Elevators are a common sight that most people encounter when navigating large buildings. People are accustomed to calling an elevator, entering, selecting a floor, and proceeding on their way. However, the sense of safety and ease we associate with operating an elevator was not always the case. In fact, it serves as one of the earliest examples of user experience design with machines at scale.
Before modern elevators, they required attendants to manually operate levers and controls, making rides both slow and labor-intensive. This changed in 1945, during a major strike in New York City when 15,000 elevator operators, doormen, porters, and maintenance workers walked off the job in commercial buildings. The strike caused over $100 million in economic losses, forcing building owners to explore alternatives.

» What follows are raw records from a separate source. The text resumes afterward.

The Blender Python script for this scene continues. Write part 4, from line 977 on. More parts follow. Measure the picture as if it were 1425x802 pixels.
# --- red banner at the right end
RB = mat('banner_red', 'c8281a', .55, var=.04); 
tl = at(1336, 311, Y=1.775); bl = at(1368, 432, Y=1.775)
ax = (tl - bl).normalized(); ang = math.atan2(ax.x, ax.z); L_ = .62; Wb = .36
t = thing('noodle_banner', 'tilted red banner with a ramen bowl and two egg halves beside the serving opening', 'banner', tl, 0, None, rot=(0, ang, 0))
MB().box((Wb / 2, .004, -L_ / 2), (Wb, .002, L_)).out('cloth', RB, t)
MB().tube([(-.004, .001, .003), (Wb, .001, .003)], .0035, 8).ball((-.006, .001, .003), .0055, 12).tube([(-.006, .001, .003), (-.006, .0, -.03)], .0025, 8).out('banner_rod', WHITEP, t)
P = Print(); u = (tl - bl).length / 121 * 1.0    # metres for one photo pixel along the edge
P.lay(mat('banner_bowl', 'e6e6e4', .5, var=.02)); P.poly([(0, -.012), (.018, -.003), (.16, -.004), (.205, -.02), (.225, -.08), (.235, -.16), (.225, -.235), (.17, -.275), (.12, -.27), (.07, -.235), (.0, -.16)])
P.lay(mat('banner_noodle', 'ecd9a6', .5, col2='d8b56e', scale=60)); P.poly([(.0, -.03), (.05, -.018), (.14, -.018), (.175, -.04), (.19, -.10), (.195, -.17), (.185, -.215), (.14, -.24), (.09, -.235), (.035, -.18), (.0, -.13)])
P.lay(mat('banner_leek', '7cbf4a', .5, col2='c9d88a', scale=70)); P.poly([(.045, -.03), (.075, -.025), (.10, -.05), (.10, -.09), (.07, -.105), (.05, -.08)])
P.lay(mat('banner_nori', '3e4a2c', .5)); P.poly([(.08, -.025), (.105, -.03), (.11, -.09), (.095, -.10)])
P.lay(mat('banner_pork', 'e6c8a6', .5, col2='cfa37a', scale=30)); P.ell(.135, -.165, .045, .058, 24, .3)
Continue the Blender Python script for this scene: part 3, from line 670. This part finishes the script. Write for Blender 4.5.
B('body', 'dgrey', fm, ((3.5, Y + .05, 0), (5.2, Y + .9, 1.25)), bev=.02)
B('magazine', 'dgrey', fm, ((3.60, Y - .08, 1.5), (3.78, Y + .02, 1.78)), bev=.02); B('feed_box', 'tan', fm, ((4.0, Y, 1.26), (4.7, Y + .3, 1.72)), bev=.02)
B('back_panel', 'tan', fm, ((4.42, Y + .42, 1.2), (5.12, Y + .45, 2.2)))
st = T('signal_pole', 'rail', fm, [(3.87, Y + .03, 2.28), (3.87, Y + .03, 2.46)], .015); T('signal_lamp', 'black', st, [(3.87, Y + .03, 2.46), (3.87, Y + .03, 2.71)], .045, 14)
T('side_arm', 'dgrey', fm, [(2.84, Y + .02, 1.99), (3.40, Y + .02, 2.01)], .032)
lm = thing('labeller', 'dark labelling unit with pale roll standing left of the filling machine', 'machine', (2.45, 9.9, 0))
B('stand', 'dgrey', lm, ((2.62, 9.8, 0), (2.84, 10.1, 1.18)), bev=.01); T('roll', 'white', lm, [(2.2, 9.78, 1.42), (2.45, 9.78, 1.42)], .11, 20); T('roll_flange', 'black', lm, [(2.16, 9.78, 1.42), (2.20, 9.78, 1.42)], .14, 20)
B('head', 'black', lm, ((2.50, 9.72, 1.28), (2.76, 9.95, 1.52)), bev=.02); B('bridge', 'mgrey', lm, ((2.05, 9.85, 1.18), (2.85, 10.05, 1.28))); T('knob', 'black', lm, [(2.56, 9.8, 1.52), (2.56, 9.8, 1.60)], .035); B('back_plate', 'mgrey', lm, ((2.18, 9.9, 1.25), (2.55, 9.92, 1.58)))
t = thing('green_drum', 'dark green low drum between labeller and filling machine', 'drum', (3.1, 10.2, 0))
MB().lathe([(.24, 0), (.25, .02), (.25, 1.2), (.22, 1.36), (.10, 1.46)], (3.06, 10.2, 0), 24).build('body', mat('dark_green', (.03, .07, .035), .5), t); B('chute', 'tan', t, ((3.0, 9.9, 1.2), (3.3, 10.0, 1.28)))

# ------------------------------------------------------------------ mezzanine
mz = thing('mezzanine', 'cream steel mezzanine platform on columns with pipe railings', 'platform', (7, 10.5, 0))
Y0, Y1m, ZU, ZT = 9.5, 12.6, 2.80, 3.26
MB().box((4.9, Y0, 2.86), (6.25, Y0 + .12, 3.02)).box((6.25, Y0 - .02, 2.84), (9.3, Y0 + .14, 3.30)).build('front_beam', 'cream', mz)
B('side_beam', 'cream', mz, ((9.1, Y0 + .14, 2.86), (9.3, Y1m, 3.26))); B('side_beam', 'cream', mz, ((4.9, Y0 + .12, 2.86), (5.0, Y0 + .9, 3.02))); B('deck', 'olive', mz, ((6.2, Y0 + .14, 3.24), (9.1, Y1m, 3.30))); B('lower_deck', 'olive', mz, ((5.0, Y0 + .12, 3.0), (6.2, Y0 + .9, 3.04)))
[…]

The Otis Group was ready for this moment with its Autotronic elevator series. These elevators could change speeds, adjust schedules to meet traffic demands, and bypass floors when fully loaded, reducing waiting times. Attendants no longer needed to manage every aspect of the ride—they simply registered floor calls and initiated door closures. Then, in 1950, Otis introduced a groundbreaking feature: electronic door sensors that could detect people, preventing doors from closing on them. This allowed the installation of the first fully automated elevator in the Atlantic Refining Building in Dallas.
By the 1970s, most elevators operated without human attendants, effectively rendering the profession obsolete. This transformation highlights how something that feels so natural to us today—feeling safe and secure in an elevator—was the result of years of incremental changes and user experience improvements before it became mainstream.